‘Akaka Falls State Park On The Big Island Of Hawaii

Akaka Falls is a Plunging 442 foot waterfall of the Big Island Of Hawaii

The Big Island of Hawaii offers so much more than gorgeous, white sand beaches and relaxing shady spots under palms trees. We spent our first few days on Hawai’i Island visiting coffee farms and historic sites on the Kona Coast, and hiking, exploring, and snorkeling along the Kohala Coast. Next up was a drive across the island to Hilo to check out several waterfalls.

Unfortunately, it was a gray, cloudy, dark day and it rained big time. Now we could have called it a day, relaxed at our incredible hotel the Hilton Waikoloa Village, and avoided the rain, but that’s not what we did. We decided to go for it and do all of the adventures we had planned in the rain and we got soaked from head to toe. We were wet almost all day, but it actually made the day even more fun!

We spent the morning visiting Rainbow Falls, Pe’epe’e Falls, and the Boiling Pots in the Wailuku River State Park, checking out Wai’ale Falls, and exploring the Kaumana Caves State Park.

Next, we headed north out of Hilo for ‘Akaka Falls State Park.

Kahuna Falls at Akaka Falls State Park in Hawaii
Kahuna Falls at Akaka Falls State Park in Hawaii.

Visiting ‘Akaka Falls State Park

‘Akaka Falls State Park has two beautiful waterfalls, the cascading Kahuna Falls and plunging ‘Akaka Falls. Following the 0.4 mile ʻAkaka Falls Loop Trail, you can see both Kahuna Falls and ‘Akaka Falls along with lush tropical vegetation and scenic vista points.

The trailhead for the stunning ʻAkaka Falls Loop Trail is immediately off the parking lot. While the trail is a short, paved loop, it is not accessible due to several sets of stairs.

  • If you’re looking for a quick out-and-back walk to ‘Akaka Falls, at the first fork, follow the trail to the left. ‘Akaka Falls is just a short walk down the path.
  • If you want to see both Kahuna Falls and ‘Akaka Falls, at the first fork, follow the trail to the right. The 0.4 mile trail will take you through a gorgeous canyon, first past the smaller Kahuna Falls and then past the spectacular ‘Akaka Falls, and to several scenic viewpoints.

It was lightly sprinkling when we arrived, so we chose to do the whole 0.4 mile loop trail to see both Kahuna Falls and ‘Akaka Falls, which plunges 442 feet into a stream-eroded gorge. The walk along the trail definitely requires a bit of effort, but it is absolutely gorgeous.
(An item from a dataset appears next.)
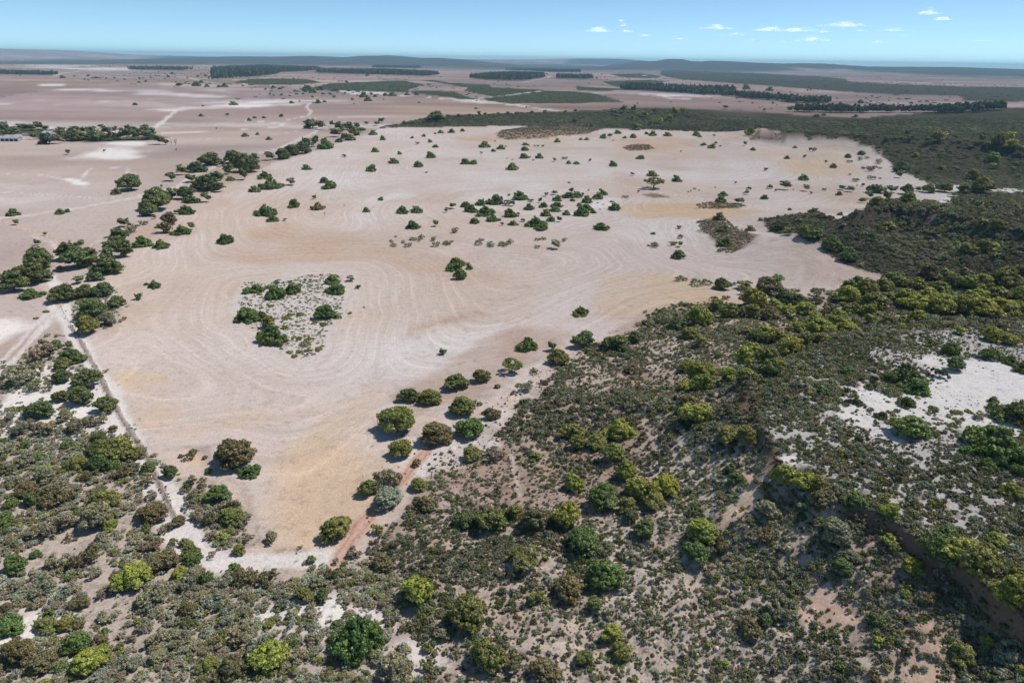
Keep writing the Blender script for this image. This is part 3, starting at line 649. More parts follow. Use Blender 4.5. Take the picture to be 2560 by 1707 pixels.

The entire trail is surrounded by lush, green tropical plants, brightly-colored flowers, trees with huge leaves, and a babbling, flowing stream.

By the time we reached Kahuna Falls, which is partially obscured by vegetation, the rain picked up big time and we all were soaked and laughing at the craziness of our day! We could hear ‘Akaka Falls before we could see it, then as we got closer, we caught a few glimpses of the majestic waterfall through the trees and plants before reaching the official overlook and a covered viewing area!

We first took some refuge under the cover out of the rain while another group snapped photos. Then we grabbed a few photos of the incredible 442 foot waterfall. The light wasn’t great for photography, but we got a few good ones and every time we look at them now, we’re reminded of the rainy hike, how wet we were, how gorgeous the waterfalls were and just how much fun we had!

Know Before You Go

  • ‘Akaka Falls State Park, along the northeastern Hamakua Coast, is located 3.6 miles southwest of Honomu and 11 miles north of Hilo off Hawaii Belt Road at the end of ‘Akaka Falls Road (Hawaii Route 220) at 875 Akaka Falls Road, Honomu, Hawaii 96728.
  • This Big Island state park is home to two majestic waterfalls, one of which plunges 422 feet into a gorge below.
  • The park is open to walk-ins between sunrise and sunset and the parking area is open from 8:30 am to 6:00 pm.
  • At the parking area, you’ll find restrooms and a water fountain.
  • The admission fee is $5.00 per car or $1.00 per person for walk-ins.
  • The ‘Akaka Falls Loop Trail is not accessible due to several sets of stairs along the 0.4 mile route.